As a studio, we are motivated by a desire to earn enough to live happily, free of unnecessary pressure and frustrations. We don’t work late, we don’t work with unpleasant characters, we don’t abuse the trust our clients place in us and we don’t take anymore than we need. We’re vocal about these motivations because doing so helps us attract the kind of clients who allow us to continue working and living in this manner. We’re vocal about our motivations because we want to be noticed by clients who share them.

Those faceless creatives I spoke of earlier. I don’t know what motivates them. They didn’t tell me and I don’t have the time or inclination to find out.
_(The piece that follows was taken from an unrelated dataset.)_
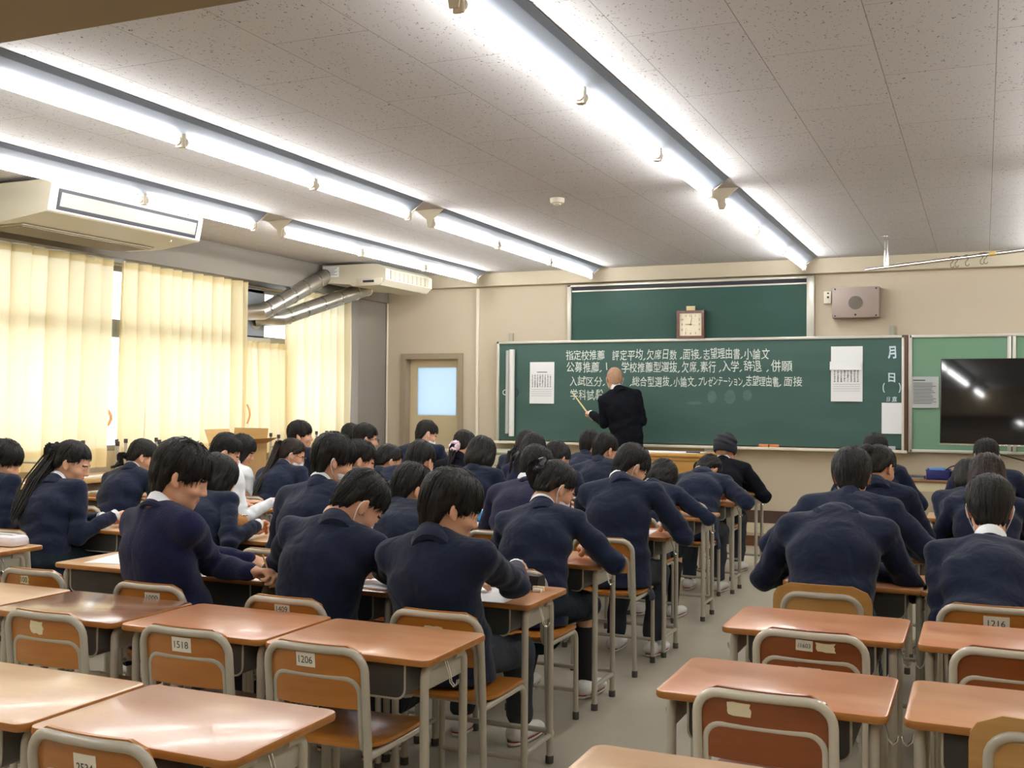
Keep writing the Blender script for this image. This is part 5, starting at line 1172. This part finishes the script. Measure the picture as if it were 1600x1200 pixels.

Creative thought is a great talent, one many people will never get to experience. It should not be squandered helping those with basic motivations (to be popular, to be rich, to be ‘the best’) achieve their goals.

Get a job. Start a business. Use your creativity to transform another industry, in another part of the world. Design flyers for mechanics if it can finance your dream of launching a type foundry. Teach, volunteer, write. Do what you need to do to live a life that motivates you to really live your life. Be ambitious. Be genuinely innovative. Be motivated by reasons greater than an interesting job title and your name in a magazine.

I’m not saying that a list of reasons to get up every morning will magically get you hired, it won’t. But it will force you to think with structure. It will force you to look at what you say and who you say it to. It will put an end to all those awful ‘whom it may concern’ emails you’ve been dishing out. Knowing your motivations will hopefully keep you out of strategy meetings with morons. Knowing your motivations may take you out of the creative industries all together, and let’s be honest, social care, politics and early years education could all do with a bit of creativity.

Intern if you must but consider the part that plays in perpetuating the system for the talent behind you. The first step from education to employment is a big one and the well worn paths don’t always lead where you need to go. We don’t all need to be a face in the crowd. Take a moment to discover the routes traveled by the people with their names above the door. They’re different, less direct but infinitely more interesting.